The Vatican has expressed grave concern about the situation in Gaza, where humanitarian conditions are grim following an Israeli blockade and subsequent limitations on aid that have prompted widespread concerns about a hunger crisis, and where the Israeli military is preparing to widen its operations. For a time Francis spoke daily with leaders of the region’s Catholic minority population and turned the Popemobile into an aid vehicle for the area. Last month an Israeli strike damaged Gaza’s only Catholic church, which Vatican officials condemned and Israel said was the result of “stray ammunition.”

Meanwhile, Weisenburger has taken other measures in his brief time in Detroit that speak to an effort to change the culture at the archdiocese in a way that would be favorable to Jewish relations. Shortly after arriving, he sharply curtailed area Catholics’ ability to recite the Latin Mass, a traditional liturgy that has long been a source of contention because it contains calls for Jews to convert (Francis had taken similar steps from the Vatican). He then fired three ultra-traditionalist professors at a local seminary who had fought back against such reforms.

Plaques discussing "genocide" at a Holocaust museum

A room in the permanent exhibit of the Zekelman Holocaust Center in Farmington Hills, Michigan, discussing the origins of the term “genocide,” Aug. 18, 2025. The center’s permanent exhibit space was overhauled in 2024. (Andrew Lapin/JTA)

The Holocaust center did not frame Weisenburger’s visit around these issues, nor around Gaza; the museum instead said it was a general outreach effort given the archbishop’s recent arrival to Detroit. But the center, like some other Holocaust museums, has been caught in other Gaza-related controversies since the outbreak of war. Last year the museum cut a local Holocaust survivor from its speaker roster amid that survivor’s vocal anti-Zionist activism; the survivor has participated in protests held outside the museum itself. (That survivor, Rene Lichtman, died earlier this year.) 

“Jewish identity, then and now, can include religion, but also can be centered around culture, peoplehood, or a connection to the land of Israel,” Mayerfeld said in opening remarks to the archbishop.

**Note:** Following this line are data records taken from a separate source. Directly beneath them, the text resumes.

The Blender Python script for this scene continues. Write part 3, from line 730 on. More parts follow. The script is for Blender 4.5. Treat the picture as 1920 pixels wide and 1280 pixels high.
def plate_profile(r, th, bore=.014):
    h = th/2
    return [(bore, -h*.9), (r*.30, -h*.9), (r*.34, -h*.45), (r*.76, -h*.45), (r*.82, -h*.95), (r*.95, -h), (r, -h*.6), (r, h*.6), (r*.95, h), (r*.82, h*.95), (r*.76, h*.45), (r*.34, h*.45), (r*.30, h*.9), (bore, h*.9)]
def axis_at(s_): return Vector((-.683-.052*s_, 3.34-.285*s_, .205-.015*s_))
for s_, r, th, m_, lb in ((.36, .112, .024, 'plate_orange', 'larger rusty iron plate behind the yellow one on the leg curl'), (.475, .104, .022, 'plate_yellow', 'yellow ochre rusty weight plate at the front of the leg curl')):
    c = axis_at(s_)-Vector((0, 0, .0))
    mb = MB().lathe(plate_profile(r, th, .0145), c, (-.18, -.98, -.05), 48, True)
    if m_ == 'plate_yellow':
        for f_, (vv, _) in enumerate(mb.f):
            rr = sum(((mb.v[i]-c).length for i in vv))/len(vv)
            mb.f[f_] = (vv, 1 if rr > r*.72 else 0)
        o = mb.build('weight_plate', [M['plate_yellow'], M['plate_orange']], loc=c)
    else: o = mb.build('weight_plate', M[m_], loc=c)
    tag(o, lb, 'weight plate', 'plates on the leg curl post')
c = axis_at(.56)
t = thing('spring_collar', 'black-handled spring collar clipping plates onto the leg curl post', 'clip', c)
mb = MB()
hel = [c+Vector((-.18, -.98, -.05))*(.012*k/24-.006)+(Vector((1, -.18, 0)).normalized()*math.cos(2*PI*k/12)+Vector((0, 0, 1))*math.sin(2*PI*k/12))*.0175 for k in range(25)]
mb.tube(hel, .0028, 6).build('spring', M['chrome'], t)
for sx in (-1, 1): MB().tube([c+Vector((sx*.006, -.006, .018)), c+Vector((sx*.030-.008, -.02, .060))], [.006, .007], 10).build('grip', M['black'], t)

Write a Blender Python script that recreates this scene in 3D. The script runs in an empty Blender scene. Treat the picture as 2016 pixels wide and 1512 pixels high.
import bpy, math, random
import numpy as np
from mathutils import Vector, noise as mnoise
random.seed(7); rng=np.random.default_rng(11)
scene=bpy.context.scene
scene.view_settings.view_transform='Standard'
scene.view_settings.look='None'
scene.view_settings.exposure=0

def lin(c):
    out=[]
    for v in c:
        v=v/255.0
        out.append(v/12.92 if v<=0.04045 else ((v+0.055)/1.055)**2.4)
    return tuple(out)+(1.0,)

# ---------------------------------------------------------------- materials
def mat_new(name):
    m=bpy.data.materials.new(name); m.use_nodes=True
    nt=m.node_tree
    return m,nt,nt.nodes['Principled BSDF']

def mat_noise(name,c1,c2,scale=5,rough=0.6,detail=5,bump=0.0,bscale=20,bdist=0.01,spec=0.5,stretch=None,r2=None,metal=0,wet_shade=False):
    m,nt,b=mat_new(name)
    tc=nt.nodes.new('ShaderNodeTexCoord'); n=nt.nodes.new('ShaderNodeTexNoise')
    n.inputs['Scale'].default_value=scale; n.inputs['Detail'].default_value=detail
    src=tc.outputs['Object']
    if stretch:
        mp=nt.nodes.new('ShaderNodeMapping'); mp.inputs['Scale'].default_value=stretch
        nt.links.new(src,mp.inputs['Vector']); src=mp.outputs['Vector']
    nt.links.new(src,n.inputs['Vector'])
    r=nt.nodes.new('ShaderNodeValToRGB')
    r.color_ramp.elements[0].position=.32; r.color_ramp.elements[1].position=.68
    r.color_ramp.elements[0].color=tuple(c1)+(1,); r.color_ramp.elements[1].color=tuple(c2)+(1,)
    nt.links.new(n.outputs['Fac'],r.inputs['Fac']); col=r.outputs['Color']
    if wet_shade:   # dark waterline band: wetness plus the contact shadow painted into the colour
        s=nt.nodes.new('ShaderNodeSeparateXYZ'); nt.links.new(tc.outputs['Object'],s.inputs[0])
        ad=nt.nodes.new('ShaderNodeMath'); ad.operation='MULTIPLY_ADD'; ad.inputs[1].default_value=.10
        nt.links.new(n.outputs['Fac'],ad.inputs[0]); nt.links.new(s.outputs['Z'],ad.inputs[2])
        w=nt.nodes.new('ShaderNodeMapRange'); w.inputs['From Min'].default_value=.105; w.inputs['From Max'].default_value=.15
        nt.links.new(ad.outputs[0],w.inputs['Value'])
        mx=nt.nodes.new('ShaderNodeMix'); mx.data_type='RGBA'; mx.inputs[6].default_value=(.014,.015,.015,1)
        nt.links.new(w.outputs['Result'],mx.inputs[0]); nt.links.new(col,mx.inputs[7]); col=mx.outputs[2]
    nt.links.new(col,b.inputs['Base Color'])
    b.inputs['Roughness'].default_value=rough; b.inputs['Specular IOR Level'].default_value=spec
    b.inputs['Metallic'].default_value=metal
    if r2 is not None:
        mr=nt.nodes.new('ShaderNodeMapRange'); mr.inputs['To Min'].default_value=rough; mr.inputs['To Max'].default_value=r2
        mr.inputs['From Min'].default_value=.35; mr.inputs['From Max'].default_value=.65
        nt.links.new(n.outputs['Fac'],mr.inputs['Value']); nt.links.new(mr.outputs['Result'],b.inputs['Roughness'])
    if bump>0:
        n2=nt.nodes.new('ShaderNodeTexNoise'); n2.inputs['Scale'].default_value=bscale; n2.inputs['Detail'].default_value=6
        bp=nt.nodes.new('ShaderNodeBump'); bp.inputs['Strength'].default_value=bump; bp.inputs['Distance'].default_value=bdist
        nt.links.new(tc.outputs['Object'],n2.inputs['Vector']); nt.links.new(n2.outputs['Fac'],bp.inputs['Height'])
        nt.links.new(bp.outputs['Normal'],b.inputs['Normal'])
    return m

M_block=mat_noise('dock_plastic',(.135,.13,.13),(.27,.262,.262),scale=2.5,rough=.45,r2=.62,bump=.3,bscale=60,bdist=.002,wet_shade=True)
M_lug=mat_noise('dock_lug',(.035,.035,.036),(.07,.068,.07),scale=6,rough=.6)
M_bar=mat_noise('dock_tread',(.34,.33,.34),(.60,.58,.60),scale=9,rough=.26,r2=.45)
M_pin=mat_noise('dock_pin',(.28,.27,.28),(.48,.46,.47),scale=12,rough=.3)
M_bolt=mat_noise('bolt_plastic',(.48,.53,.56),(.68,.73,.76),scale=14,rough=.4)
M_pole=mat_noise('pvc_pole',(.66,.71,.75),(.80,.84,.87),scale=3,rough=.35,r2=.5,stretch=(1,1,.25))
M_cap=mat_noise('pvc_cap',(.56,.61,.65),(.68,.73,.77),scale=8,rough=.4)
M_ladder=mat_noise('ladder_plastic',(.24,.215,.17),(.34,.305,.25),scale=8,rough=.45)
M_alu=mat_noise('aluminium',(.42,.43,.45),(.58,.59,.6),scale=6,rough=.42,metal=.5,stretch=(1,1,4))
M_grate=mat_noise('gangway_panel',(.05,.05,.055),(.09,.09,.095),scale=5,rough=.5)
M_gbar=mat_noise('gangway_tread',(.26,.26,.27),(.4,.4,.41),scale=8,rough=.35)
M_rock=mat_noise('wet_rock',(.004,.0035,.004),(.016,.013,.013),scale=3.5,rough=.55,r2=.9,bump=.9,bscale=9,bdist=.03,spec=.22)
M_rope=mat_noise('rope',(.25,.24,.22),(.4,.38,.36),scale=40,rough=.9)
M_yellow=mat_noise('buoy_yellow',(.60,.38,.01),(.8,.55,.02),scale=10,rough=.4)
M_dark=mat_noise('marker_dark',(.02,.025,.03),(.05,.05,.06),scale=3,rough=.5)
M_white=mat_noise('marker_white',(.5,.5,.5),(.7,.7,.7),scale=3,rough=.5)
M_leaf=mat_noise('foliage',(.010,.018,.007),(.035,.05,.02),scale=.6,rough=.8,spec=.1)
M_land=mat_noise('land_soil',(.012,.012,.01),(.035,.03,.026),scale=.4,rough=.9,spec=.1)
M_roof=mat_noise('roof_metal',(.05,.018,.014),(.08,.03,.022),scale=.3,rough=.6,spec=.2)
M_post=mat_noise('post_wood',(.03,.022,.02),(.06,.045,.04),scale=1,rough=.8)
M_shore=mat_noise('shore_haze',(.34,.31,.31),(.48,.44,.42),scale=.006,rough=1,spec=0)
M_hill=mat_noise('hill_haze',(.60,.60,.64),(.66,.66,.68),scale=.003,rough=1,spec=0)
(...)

The museum overhauled its permanent exhibition last year, in part to increase its focus on survivor stories. The redesigned space opens with a short film depicting centuries of Jewish life in Europe; visuals throughout are now lighter on images of emaciated bodies from concentration camps and heavier on stills of Jewish life as it existed before the war. At the end, following a viewing area for an “Anne Frank tree,” the museum’s final room is devoted to the concept of “genocide” after the Holocaust, and the Polish-Jewish lawyer, Raphael Lemkin, who coined the term. One plaque reads “Defining Genocide” and includes, as one example, “Creating living conditions intended to bring about a group’s physical destruction.”

Even as its CEO insisted it was not the museum’s place to comment on current events, this room provides visitors with notecards containing the phrase “What can we do?” and encourages them to write down ways they would take their lessons from the museum into the world. “When antisemitism and other forms of hate arise,” a plaque reads, “we must ask ourselves and our governments: What can we do to make a difference?”

On the day of the archbishop’s visit, one anonymous note on the wall read, in all caps, “INCREASE AID!”